Laura Salazar nunca había notado nada fuera de lo ordinario en su hija Rebeca. Sin embargo, al analizarlo en retrospectiva confiesa que, como mamá primeriza, carecía de un punto de referencia.
“Nos pidió aprender a leer y le interesó mucho. En Limón no había muchos libros, entonces empezamos con los del MEP. A los 4 años, ya leía sola”, relata Salazar, cuya hija hoy tiene 8 años.
“Lo que sí notamos era una gran curiosidad: todo lo quería saber. En ese entonces trabajábamos en un mariposario y desde los 2 o 3 años le fascinaba atender a los turistas y explicarles cómo nacían las mariposas, incluso traduciéndoles al inglés”, añadió.
Rebeca no pudo ir al kínder, pero su mamá procuraba mantenerla ocupada con actividades manuales. Sola, se leyó y completó varios libros de texto de primer grado en cuestión de tres meses.
Sin embargo, cuando llegó la hora de entrar a la escuela, en el 2012, empezaron los problemas.
“Le explicamos a la maestra la situación y pedimos que por favor le diera una adecuación con respecto a la lectura, pero no fue bienvenida.
”Parecía molestarles que ya supiera leer”, explica Benjamín García, padre de Rebeca.
Con el paso de los días, se volvía más evidente la diferencia entre el nivel intelectual de la niña y sus compañeros de escuela.
García investigó sobre la legislación vigente que se incumplía con su hija y empezó un intercambio de cartas con la maestra, la Dirección, las autoridades de Circuito y hasta la jefa regional para hacer valer los derechos de la niña. No funcionó.
“Aún no entiendo cómo la Dirección Regional no tiene injerencia en el trabajo de la maestra. La directora nos dijo que solo podía intervenir si llevamos un estudio de un psicopedagogo”, indica García.
Gastos y esfuerzo. La familia se vio obligada a pagar cerca de ¢100.000 para una valoración que demostró que su capacidad era superior.
“Él nos dijo: ‘vea, su hija tiene cinco carriles cuando los demás niños tienen uno. Sin embargo, hay que llenar esos carriles con carritos o se van a cerrar por desuso”, recuerda Salazar.

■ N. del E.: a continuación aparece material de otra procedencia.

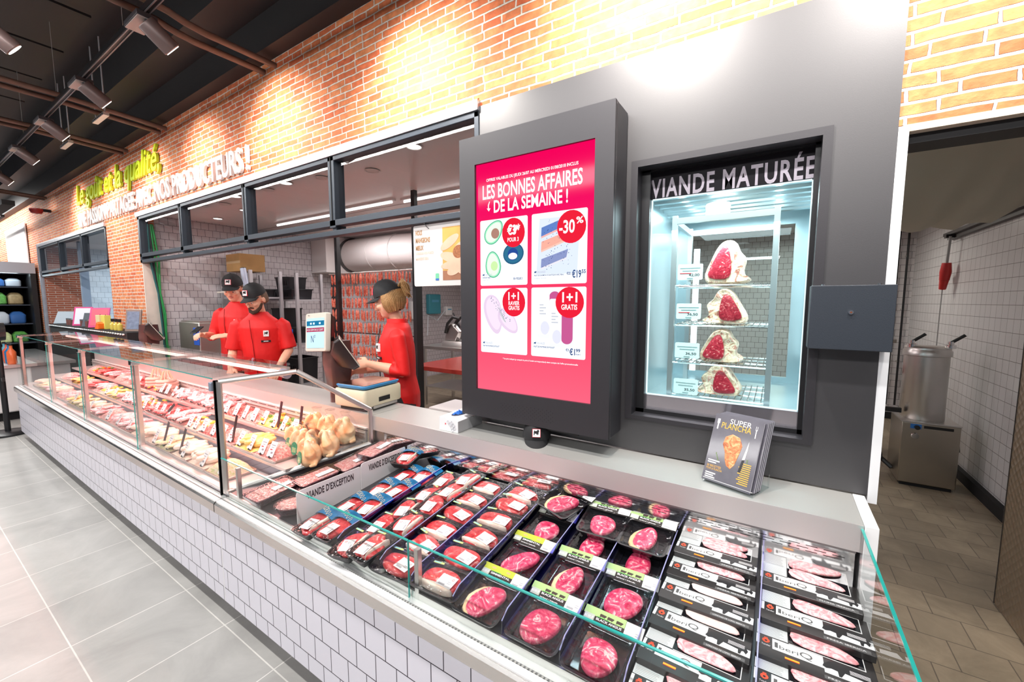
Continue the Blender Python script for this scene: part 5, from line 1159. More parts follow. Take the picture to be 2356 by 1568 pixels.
# ================= WALL LETTERING =================
t = thing('slogan_lettering', 'lime green script lettering Le goût et la qualité, on the brick wall', 'lettering', (-7, P - .02, 2.9))
text('Le goût et la qualité,', .3, mat('lime_letter', (.55, .72, .02), .45), t, (-8.53, P - .018, 2.885), width=3.1, height=.35, bold=.003, ext=.012, shear=.3, world=True, name='script_letters')
t = thing('slogan_lettering', 'white block capitals UNE PASSION PARTAGEE AVEC NOS PRODUCTEURS ! on the brick wall', 'lettering', (-6, P - .02, 2.66))
text('UNE PASSION PARTAGEE AVEC NOS PRODUCTEURS !', .3, mat('white_letter', (.88, .86, .84), .45), t, (-8.53, P - .018, 2.655), width=4.9, height=.20, bold=.006, ext=.012, world=True, name='capital_letters')
# ================= HANGING POSTER =================
t = thing('hanging_sign', 'white hanging poster NOUS MANGEONS MIEUX with a photo of hands holding feed', 'sign', (-1.65, 1.78, 1.69))
Yh = 1.775
MB().rings([[(x, y, z) for x, z in rrect(.62, .352, .012, 3, -1.52, 1.867)] for y in (Yh, Yh + .006)]).obj('board', mat('poster_white', (.60, .57, .56), .5), t, world=True)
br_ = mat('brown_lettering', (.35, .20, .10), .6); tan = mat('tan_lettering', (.66, .50, .42), .6)
for s, z, w, h, m_ in (('NOUS', 1.985, .053, .030, br_), ('MANGEONS', 1.942, .115, .030, br_), ('MIEUX', 1.899, .062, .028, br_), ('LORSQUE NOS PORCS', 1.872, .140, .018, tan), ('MANGENT BIEN.', 1.842, .102, .018, tan)):
    text(s, .03, m_, t, (-1.812, Yh - .001, z), width=w, height=h, bold=.0014, world=True)
pz = B(-1.602, -1.25, Yh - .001, Yh, 1.722, 2.015).obj('photo_print', mat('ochre_photo', (.62, .34, .08), .6, noise=(6, .4)), t, world=True)
B(-1.602, -1.25, Yh - .0014, Yh - .0010, 1.722, 1.775).obj('photo_ground', mat('brown_photo', (.30, .13, .07), .6, noise=(12, .4)), pz, world=True)
hp = mat('hand_photo', (.82, .42, .30), .6, noise=(14, .2))
for k, (cx, cz, rx, rz, a) in enumerate(((-1.55, 1.93, .075, .026, .5), (-1.54, 1.845, .08, .028, -.25), (-1.54, 1.805, .075, .022, .1), (-1.52, 1.775, .05, .026, .3), (-1.45, 1.84, .08, .09, .1))):
    b = MB(); b.face([(x, Yh - .0018 - k * .0003, z) for x, z in ell(cx, cz, rx, rz, a)]); b.obj('hand_print', hp, pz, world=True)
b = MB(); b.face([(x, Yh - .0036, z) for x, z in ell(-1.485, 1.875, .04, .035, .3)]); b.obj('feed_print', mat('feed_grain', (.32, .12, .05), .8, noise=(160, .8)), pz, world=True)
MB().rings([[(x, y, z) for x, z in rrect(.026, .040, .005, 2, -1.645, 1.742)] for y in (Yh - .0012, Yh - .0002)]).obj('green_logo', mat('green_logo', (.15, .50, .30), .5), t, world=True)
B(-1.658, -1.632, Yh - .0016, Yh - .001, 1.722, 1.733).obj('blue_logo', mat('blue_logo', (.03, .15, .45), .5), t, world=True)
MB().box(-1.727, -1.715, Yh - .02, Yh + .01, 2.045, 2.085).tube([(-1.722, Yh - .01, 2.06), (-1.715, Yh - .012, 2.03), (-1.705, Yh, 2.018)], .002, 6).obj('clamp', blackp, t, world=True)

# ================= SAUSAGES =================
def sausage0():
    Pp = [(.004 * sin(pi * k / 8), 0, -.115 * k / 8) for k in range(9)]
    o = MB().tube(Pp, [.003, .0085, .0105, .011, .011, .011, .0105, .0085, .003], 8).obj('sausage', meatm('sausage_skin', [(.3, (.55, .06, .035)), (.5, (.72, .15, .09)), (.66, (.85, .34, .24))], 40, .8, .3, .3), None, smooth=True); return o
s0 = sausage0(); random.seed(12); first = True; cnt = 0
GS = 'raw sausages hanging in linked strings'
lbS = 'pink sausage link hanging in the curtain of strings behind the saleswoman'
for c_ in range(25):
    x = -4.31 + c_ * .0505 + R3(-.006, .006); rows = 8 if c_ > 3 else 6
    for r in range(rows):
        z = 1.905 - r * .132 + R3(-.006, .006)
        for dy in ((0, ) if (c_ + r) % 3 else (0, .03)):
            o = s0 if first else s0.copy()
            if not first: C.objects.link(o)
            first = False; o.location = (x + dy * .5 + R3(-.004, .004), 2.90 + dy + R3(-.01, .01), z); o.rotation_euler = (R3(-.05, .05), R3(-.06, .06), R3(0, 6.2)); o.scale = (1, 1, R3(.92, 1.05)); tag(o, lbS, 'sausage', GS); cnt += 1
t = thing('sausage_rack', 'black and steel rack with rails carrying the hanging sausages', 'rack', (-3.6, 2.93, 0))
MB().cyl((-4.36, 2.9, 1.912), (-3.0, 2.9, 1.912), .008, 8).obj('top_rail', steel, t, world=True)
MB().cyl((-4.36, 2.97, 1.25), (-3.0, 2.97, 1.25), .006, 8).obj('rail', blackp, t, world=True)
MB().cyl((-4.36, 2.97, 1.02), (-3.0, 2.97, 1.02), .006, 8).obj('rail', blackp, t, world=True)
for x in (-4.37, -2.99): MB().box(x - .012, x + .012, 2.93, 2.99, 0, 1.93).obj('upright', blackp, t, world=True)
for x, lb in ((-4.05, 'black steel post from floor to ceiling in front of the sausages'), (-2.87, 'black steel post right of the saleswoman')): tag(B(x - .022, x + .022, 2.78, 2.82, 0, 2.62).obj('steel_post', blackp), lb, 'post')

# ================= PREP ROOM =================
t = thing('air_cooler', 'white ceiling mounted air cooler box on the tiled side wall', 'cooler', (-6.0, 4.3, 2.1))
wh = mat('cooler_white', (.78, .74, .73), .45)
B(-6.24, -5.85, 3.85, 4.85, 2.08, 2.615).obj('casing', wh, t, world=True, bevel=.006)
B(-6.25, -5.84, 3.84, 4.86, 2.05, 2.08).obj('drip_tray', wh, t, world=True, bevel=.01)
MB().lathe([(.262, -5.85), (.275, -5.84), (.275, -5.80), (.262, -5.79)], (0, 4.32, 2.34), 32, 'x').obj('duct_collar', mat('dark_ring', (.06, .06, .06), .4), t, world=True, smooth=True)
t = thing('textile_duct', 'thick white textile air duct running from the cooler', 'duct', (-5, 4.3, 2.1))
MB().tube([(-5.79, 4.32, 2.34), (-5.2, 4.32, 2.34), (-4.75, 4.32, 2.34), (-4.45, 4.34, 2.34), (-4.25, 4.42, 2.34), (-4.12, 4.6, 2.36), (-4.08, 5.2, 2.40), (-4.08, 7.4, 2.40)], [.255, .262, .26, .25, .255, .235, .19, .19], 28).obj('duct_sleeve', wh, t, world=True, smooth=True)
for x in (-5.2, -4.72): MB().lathe([(.262, x - .006), (.268, x), (.262, x + .006)], (0, 4.32, 2.34), 28, 'x').obj('seam_ring', mat('seam_grey', (.6, .57, .56), .5), t, world=True)
for k, (x0, x1, y) in enumerate(((-5.55, -4.15, 2.96), (-4.1, -3.25, 2.90), (-3.2, -1.9, 2.96))):
    t = thing('tube_light', 'white fluorescent tube fitting on the preparation room ceiling, %s from the left' % rown[k].replace('front', 'first'), 'lamp', ((x0 + x1) / 2, y, 2.55))
    B(x0, x1, y - .025, y + .025, 2.60, 2.62).obj('fitting', wh, t, world=True); MB().cyl((x0 + .03, y, 2.588), (x1 - .03, y, 2.588), .011, 10).obj('tube', emis('tube_white', (1, .98, .96), 2.2), t, world=True)
for k, (x, y, on) in enumerate(((-5.84, 1.95, 1), (-5.2, 2.0, 0), (-4.46, 2.0, 1), (-5.82, 2.4, 1), (-5.04, 2.35, 1), (-3.6, 2.02, 1), (-2.06, 2.02, 1), (-4.9, 2.1, 0), (-3.95, 2.05, 0), (-3.2, 2.1, 0), (-2.7, 2.2, 0))):
    t = thing('ceiling_downlight', '%s round recessed downlight, number %s along the preparation room ceiling' % (('unlit', 'lit')[on], ordn[k]), 'lamp', (x, y, 2.615)); MB().lathe([(.055, 0), (.06, -.004), (.05, -.006), (.045, 0)], n=20).obj('ring', wh, t)
    MB().lathe([(.044, -.003), (.044, -.001)], n=18).obj('lamp_face', emis('downlight_glow', (1, .97, .92), 4) if on else mat('lamp_off', (.7, .66, .64), .4), t)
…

Cuando la familia se pasó a vivir de Limón a Alajuela, a finales del año pasado, aún no se había completado el expediente.

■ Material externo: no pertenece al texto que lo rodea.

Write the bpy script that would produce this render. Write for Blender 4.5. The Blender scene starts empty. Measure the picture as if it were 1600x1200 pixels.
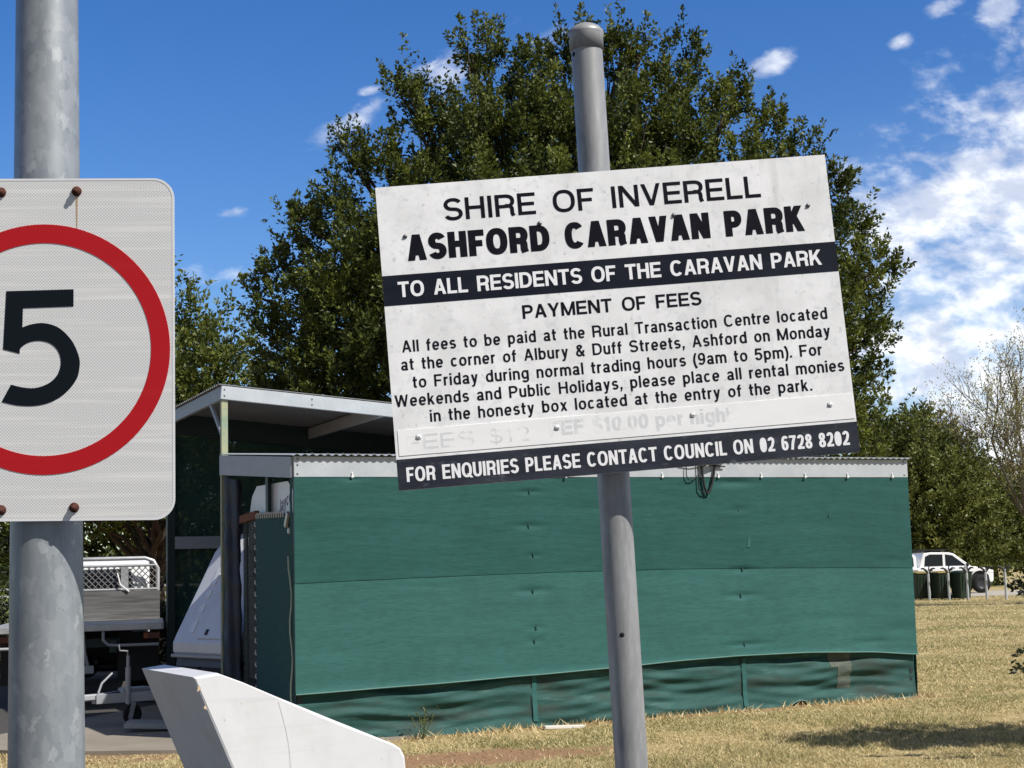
import bpy, math, random
import numpy as np
from mathutils import Vector, Matrix, geometry
rnd = random.Random(7)
nrg = np.random.default_rng(11)
S = bpy.context.scene
COL = S.collection
R = math.radians

# ------------------------------------------------------------------ camera
cd = bpy.data.cameras.new('camera')
cd.sensor_width = 36.0
cd.lens = 54.0
cd.clip_start = 0.05
cd.clip_end = 3000
cam = bpy.data.objects.new('camera', cd)
COL.objects.link(cam)
cam.matrix_world = (Matrix.Translation((0, 0, 1.5)) @ Matrix.Rotation(R(90 + 6.9), 4, 'X')
                    @ Matrix.Rotation(R(-1.5), 4, 'Z'))
S.camera = cam

# ------------------------------------------------------------------ sun, sky, exposure
SUN_AZ = R(58)      # to the right of straight behind the camera
SUN_EL = R(47.5)
sdir = Vector((math.sin(SUN_AZ) * math.cos(SUN_EL), -math.cos(SUN_AZ) * math.cos(SUN_EL), math.sin(SUN_EL)))
sl = bpy.data.lights.new('sun', 'SUN')
sl.energy = 5.0
sl.angle = R(0.53)
sl.color = (1.0, 0.955, 0.885)
so = bpy.data.objects.new('sun', sl)
COL.objects.link(so)
so.rotation_euler = sdir.to_track_quat('Z', 'Y').to_euler()
S.view_settings.view_transform = 'Standard'
S.view_settings.look = 'None'
S.view_settings.exposure = 0.27
S.view_settings.gamma = 1.0

world = bpy.data.worlds.new('World')
S.world = world
world.use_nodes = True
SKY_STRENGTH = 0.117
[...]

Aunque consideran que ha habido una mayor disposición en el nuevo centro educativo de la niña, continúa sin recibir un currículo adaptado a sus necesidades.
Pagar un centro educativo distinto tampoco es una alternativa para la familia, cuyos recursos económicos son limitados. Salazar es ama de casa y llegó a tercer año del colegio, mientras que su esposo no tuvo la oportunidad de alcanzar la secundaria.
Sin embargo, la pareja se esfuerza por proveer a la niña de libros (muchos de compra y ventas), descargarle documentales de Internet y darle acceso a recursos educativos en línea.
“Tratamos de saciar el hambre de conocimiento que tiene con los recursos limitados que tenemos. Entendemos que es muy complicado para las maestras; muchas carecen del conocimiento y están atendiendo grupos de 30 niños.
”Sin embargo, ellos son el recurso humano del futuro y el país completo se beneficiaría grandemente si estos niños pudiera ser educados para la capacidad que tienen”, resalta la mamá.
Rebeca tiene una hermana menor, de 4 años.
Al igual que ella, ya evidencia una gran capacidad intelectual. Al presentarse, la pequeña saludó con un gran abrazo y deletreó su nombre.